The image below shows an Elasticsearch cluster of 3 nodes with one of the nodes being a master node, a document is split into 3 different Shards, you can think of this as creating a partition of 3 (S1, S2, S3 in the image) or the document. Each shard is then replicated 3 times (R-S1, R-S2, R-S3 in the image). A replicated shard is known as a Primary shard. This is how Elasticsearch helps supports high availability, if a node goes down, the data are still going to be made available through the active node’s shards and its replicas. The multi-node cluster infrastructure is also a reason why Elasticsearch can handle concurrent searches.

Image 3

ELK Stack Ecosystem

ELK Stack is a cross platform, scalable centralised logging framework which includes Elaststicsearch, Logstash & Kibana.

Relaible Data Shippers

There are also a number of data shippers available to automatically fetch and push data to Elasticsearch & these fall under what is known as Beats: A collection of lightweight shippers serving various purposes.

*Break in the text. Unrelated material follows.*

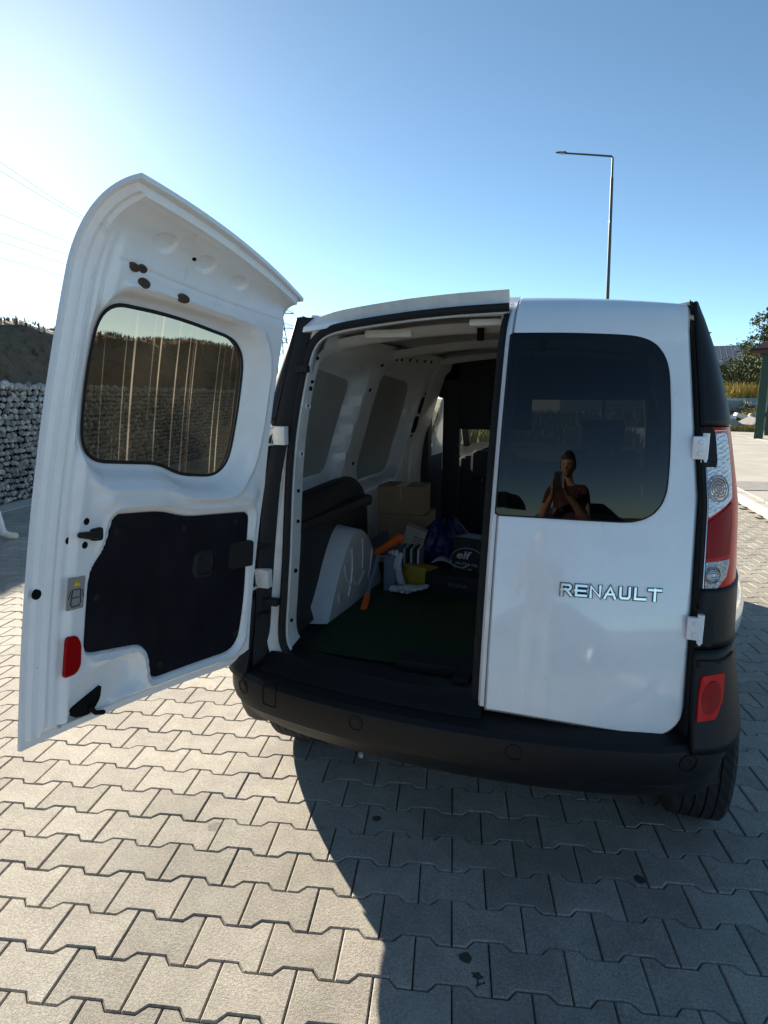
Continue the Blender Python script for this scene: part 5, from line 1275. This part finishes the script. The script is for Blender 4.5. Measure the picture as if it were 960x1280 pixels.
# rubble heap: broken slabs and sacks, one by one
m_rub = M('broken_concrete', (.30, .29, .27), rough=.95, nscale=5, namt=.25, bump=.8, bscale=20); m_brn = M('brown_panel', (.115, .085, .065), rough=.9, nscale=4, namt=.25)
m_sack = M('white_sack', (.66, .66, .64), rough=.8, nscale=5, namt=.12)
def chunk(px, py, d, s, rot, mat, label, name='broken_slab', cat='rubble'):
    c = at(px, py, d); V, F = box((0, 0, 0), s, bev=min(s)*.15, seg=1); r = random.Random(int(px*7+py))
    Rm = Matrix.Translation(c) @ Matrix.Rotation(rot[2], 4, 'Z') @ Matrix.Rotation(rot[1], 4, 'Y') @ Matrix.Rotation(rot[0], 4, 'X')
    V = [tuple(Rm @ (Vector(v)+Vector((r.uniform(-1, 1)*s[0]*.06, r.uniform(-1, 1)*s[1]*.06, r.uniform(-1, 1)*s[2]*.06)))) for v in V]
    o = mk(name, (V, F), mat, None, smooth=False); tag(o, label, cat, 'rubble heap beyond the road'); return o
chunk(936.5, 541, 33.0, (1.15, .9, .72), (0, 0, .1), m_brn, 'large brown panelled crate in the rubble heap beside the green post', 'brown_crate', 'crate')
chunk(931, 530, 33.2, (.95, .9, .10), (.25, -.48, .15), m_rub, 'tilted grey slab leaning on the brown crate')
chunk(919, 531, 32.6, (.75, .9, .10), (.45, .38, .3), m_rub, 'grey slab sloping down towards the van')
chunk(914.5, 521.5, 34.5, (.32, .3, .16), (0, .1, .2), m_sack, 'white sack on top of the heap nearest to the van', 'sack', 'sack')
chunk(924, 519.5, 34.8, (.42, .3, .18), (0, .25, .4), m_sack, 'white sack in the middle of the heap', 'sack', 'sack')
chunk(931, 522, 34.9, (.40, .3, .18), (0, .35, .4), m_sack, 'white sack lying beside the middle one', 'sack', 'sack')
chunk(939, 523, 35.2, (.40, .35, .16), (.1, .2, .1), m_sack, 'flat white sack beside the green post', 'sack', 'sack')
chunk(944, 521, 35.6, (.55, .4, .34), (0, 0, .1), m_rub, 'grey block behind the white sacks')
chunk(946.5, 526, 34.2, (.20, .2, .14), (0, .2, .1), m_sack, 'small pale lump next to the green post', 'sack', 'sack')
blades('verge_grass', [tuple(gpt(rs.uniform(905, 948), rs.uniform(31.3, 32.3))) for k in range(320)]+[tuple(gpt(rs.uniform(908, 925), 32.0)) for k in range(80)], .34, .011, M('verge_green', (.13, .145, .035), rough=1, nscale=1, namt=.4, col2=(.26, .22, .08)), n=6, lean=.5, seed=9, label='green verge grass at the edge of the concrete road', cat='grass')
# green timber shelter at the right edge
m_green = M('dark_green_paint', (.012, .048, .030), rough=.5, nscale=4, namt=.2)
sb = gpt(953, 26.2); shl = empty('shelter', sb); tag(shl, 'green posted shelter with reddish brown roof at the right edge', 'shelter')
ex = Vector((.95, -.31, 0)); ey = Vector((.31, .95, 0)); ztop = zat(438, 953, 26.2)
for i, j in ((0, 0), (1, 0), (0, 1), (1, 1)):
    p = sb+ex*(3.2*i)+ey*(2.6*j); V, F = box((p.x, p.y, ztop/2), (.27, .20, ztop), rz=-.32, bev=.02); mk('post', (V, F), m_green, shl, smooth=False)
for j in (0, 1):
    p = sb+ex*1.6+ey*2.6*j; mk('rail', join(box((p.x, p.y, .95), (3.0, .06, .14), rz=-.32), box((p.x, p.y, ztop-.1), (3.6, .14, .2), rz=-.32)), m_green, shl, smooth=False)
cc = sb+ex*1.6+ey*1.3
def rq(x, y, z): p = cc+ex*x+ey*y; return (p.x, p.y, z)
rf_ = [rq(-2.05, -1.75, ztop-.02), rq(2.05, -1.75, ztop-.02), rq(2.05, 1.75, ztop-.02), rq(-2.05, 1.75, ztop-.02), rq(-.5, 0, ztop+1.35), rq(.5, 0, ztop+1.35)]
ro = mk('roof', (rf_, [(0, 1, 5, 4), (1, 2, 5), (2, 3, 4, 5), (3, 0, 4)]), m_broof, shl, smooth=False); so = ro.modifiers.new('t', 'SOLIDIFY'); so.thickness = .10
mk('fascia', tube([rf_[0], rf_[1], rf_[2], rf_[3]], .07, 4, closed=True), M('dark_brown_board', (.035, .018, .014), rough=.7), ro, smooth=False)
# litter on the stones
pb = mk('pebble', ([tuple(Vector((-.487, .456, .008))+Vector(v)*.014) for v in smesh[2][1]], smesh[2][2]), M('white_pebble', (.7, .66, .55), rough=.7), None, smooth=False); tag(pb, 'small white pebble on the shaded paving behind the van', 'pebble')
lf = mk('dry_leaf', grid(lambda u, v: (-1.372+.055*(u-.5)*math.sin(math.pi*(.1+.8*v))+.02*v, .931+.06*(v-.5), .004+.030*abs(u-.5)+.012*math.sin(3*v)), 6, 6), M('dry_leaf_brown', (.06, .045, .03), rough=.9), None); tag(lf, 'dry brown leaf on the sunlit paving under the open door', 'leaf')
so = lf.modifiers.new('t', 'SOLIDIFY'); so.thickness = .001
# ------------------------------------------------------------------ people
m_skin = M('skin', (.42, .23, .155), rough=.55, nscale=14, namt=.08); m_hair = M('dark_hair', (.018, .013, .010), rough=.6, nscale=80, namt=.4, bump=.8, bscale=120)
m_tee = M('maroon_tshirt', (.07, .024, .022), rough=.9, nscale=10, namt=.15, bump=.5, bscale=25, dist=.006)
m_jean = M('grey_shorts', (.16, .14, .12), rough=.9, nscale=16, namt=.15); m_shoe = M('dark_shoe', (.03, .03, .032), rough=.6)
m_wtrou = M('white_trousers', (.70, .71, .74), rough=.9, nscale=6, namt=.06, bump=.4, bscale=20, dist=.005); m_cshoe = M('cream_shoe', (.62, .57, .47), rough=.6); m_sock = M('grey_pink_strap', (.36, .30, .28), rough=.8)
m_top = M('pale_blouse', (.45, .48, .52), rough=.9, nscale=8, namt=.1)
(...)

  • Filebeat : Data shippers for files (e.g logs & other data)
  • Metricbeat : For shipping computer metrics data (e.g disk space & memory, CPU usage, network statistics)
  • Packetbeat : For shipping network data.
  • Winlogbeat : For shipping Windows event logs.
  • Heartbeat : Provided with a list of URLs, this will monitor their uptime.
  • Audibeat : For shipping Linux audit framework and checking the integrity of the files.
  • Functionbeat : Serverless shippers for the cloud.

Logstash

Logstash is used to ingest data, parse & transform them before shipping these data to Elasticsearch. It makes use of the grok pattern which works in a way of matching data with some sort regular expressions.

Kibana

Kibana is a powerful, rich & extensible user interface for visualising data held Elasticsearch. It serves multiple purposes such as being able to connect to LDAP for authentication and authorisation, adding meaning to data by creating charts and graphs, and being able to make requests to an Elasticsearch end endpoint.

Data Analytics & Data Science

Elasticsearch is also a powerful tool for analysing financial data, monitoring performances and acting upon them.